Esa isla. Tan romántica. Tan irreal. Marco Polo, Vasco da Gama: tan parte de nuestro horizonte de sueños. Neruda cuenta en sus memorias la violación de una chica cingalesa. Anota, sin rubor, en su Confieso que he vivido: “Una mañana, decidido a todo, la tomé fuertemente de la muñeca y la miré cara a cara. No había idioma alguno en que pudiera hablarle. Se dejó conducir por mí sin una sonrisa y pronto estuvo desnuda sobre mi cama. Su delgadísima cintura, sus plenas caderas, las desbordantes copas de sus senos, la hacían igual a las milenarias esculturas del sur de la India. El encuentro fue el de un hombre con una estatua. Permaneció todo el tiempo con sus ojos abiertos, impasible. Hacía bien en despreciarme. No se repitió la experiencia”.
Eran otros tiempos. Hoy, don Pablo, premio nobel de literatura, sería denunciado por abuso sexual agravado, seguido de violación. Hoy, don Pablo, que era comunista, ni siquiera tendría un partido -el comunista- para que lo defienda. Son otros tiempos.
Y eso que Neruda, privilegiado cónsul de Chile en el lejano Oriente, cuenta en sus escritos que estaba allí por un simple motivo: para que no falte el té, el té de Ceylán, en las mesas de los proletarios chilenos que se habían acostumbrado a la infusión producto de la influencia cultural inglesa. El té del Asia en saquitos y un pan, cada noche, eso comían los que forjaban la riqueza, los que se deslomaban por el cobre y el salitre, los que se morían jóvenes, eso comían los obreros chilenos. Con patrones ingleses. Vaya mundo.

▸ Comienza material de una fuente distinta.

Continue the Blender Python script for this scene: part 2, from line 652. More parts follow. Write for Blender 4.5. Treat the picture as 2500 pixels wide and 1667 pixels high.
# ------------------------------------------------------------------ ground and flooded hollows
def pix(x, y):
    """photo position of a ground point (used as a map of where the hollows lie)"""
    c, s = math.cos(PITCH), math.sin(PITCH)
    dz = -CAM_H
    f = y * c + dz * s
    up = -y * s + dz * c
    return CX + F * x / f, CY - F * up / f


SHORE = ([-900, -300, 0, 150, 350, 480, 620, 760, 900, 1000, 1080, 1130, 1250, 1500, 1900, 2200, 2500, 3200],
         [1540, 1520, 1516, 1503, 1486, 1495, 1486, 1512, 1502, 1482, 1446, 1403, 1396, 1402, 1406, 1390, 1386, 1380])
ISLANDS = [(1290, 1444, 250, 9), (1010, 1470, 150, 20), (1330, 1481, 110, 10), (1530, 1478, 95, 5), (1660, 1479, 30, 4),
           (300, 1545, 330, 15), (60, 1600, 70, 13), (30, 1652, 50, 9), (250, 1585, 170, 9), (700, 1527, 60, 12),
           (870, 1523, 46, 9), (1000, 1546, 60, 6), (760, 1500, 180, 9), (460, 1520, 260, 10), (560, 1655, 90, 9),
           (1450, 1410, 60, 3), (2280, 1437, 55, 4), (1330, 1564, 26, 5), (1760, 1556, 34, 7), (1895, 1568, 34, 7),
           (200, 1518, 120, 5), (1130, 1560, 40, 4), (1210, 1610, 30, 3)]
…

Esa isla. Hoy Ceylán es noticia porque el pueblo, el populacho, la turba, las masas, como putas quieran llamar a lo que se tomó el palacio presidencial, han hecho huir al mandatario porque reclamaban algo que sabemos, de este lado del mundo, el occidente, el que sueña con la isla de Ceylán -un estado llamado Sri Lanka- se llama hambre.
El hambre, igual al que tenían esos obreros de Chile que sólo tomaban té cingalés y un pan cada noche, y así todas las noches, hasta que un día lo votaron, sin miedo, al Chicho, a Salvador Allende, y creyeron que el reino de la necesidad se transformaría “por la vía pacífica hacia el socialismo” en el reino de la libertad, “Que la tortilla se vuelva/ Que los pobres coman pan/ Y los ricos mierda, mierda”, cantaba Víctor Jara y luego vino el gorila de Pinochet a acabar con los sueños, y luego le cortaron las manos al cantor del pueblo y luego se murió don Pablo y sus pecados políticamente incorrectos, y pasaron tantos años, décadas, y luego vino un chango llamado Boric a ver si la arregla. Vaya mundo.
Ojalá que el pueblo de la isla de Ceylán pueda comer y no morir de hambre. Lo mismo que el pueblo de Chile y todos los pueblos.
Ojalá que la historia no se repita porque siempre duele, hasta donde sabemos: siempre se vuelve tragedia.